10 of Jax's Most Endangered Historic Places

December 10, 2015 19 comments Open printer friendly version of this article Print Article

1. Fire Station # 5
347 Riverside Avenue

Riverside Avenue Fire Station Number 5

In 2011, The Florida Trust for Historic Preservation added Fire Station #5 to its Most Endangered Historic Sites list. Here's what they had to say:

"Fire Station #5 is the oldest and most recognized historic building on Riverside Avenue in downtown Jacksonville’s Brooklyn neighborhood. It was designed by Robert Lee Sevil in 1910. The land on which the building stands was sold by the city to Fidelity National Financial, Inc. in 2009. The building is currently vacant, unmaintained, and has been the target of repeated vandalism. Some city officials are in support of the preservation of the building but are concerned over costs for relocation and rehabilitation. The site is added to the 2011 list due to the potential for demolition caused by redevelopment pressure."

4 years have passed and nothing has changed. Enough said.

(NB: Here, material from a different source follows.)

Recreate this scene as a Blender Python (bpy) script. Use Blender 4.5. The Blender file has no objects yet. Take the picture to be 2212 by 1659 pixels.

2. Annie Lytle Elementary School
1011 Peninsular Place

When it opened as Public School No. 4 in 1917, the Annie Lytle School anchored Riverside Park.  During the 1950s, I-95 was constructed within a few feet of the building, totally isolating it from the park it anchored.  One can only assume that highway construction in the urban core can have a negative impact on its surroundings, considering this iconic structure has been vacant since 1960.  While several redevelopment plans have come and gone, now without a roof in some areas, the Annie Lytle's future remains in doubt.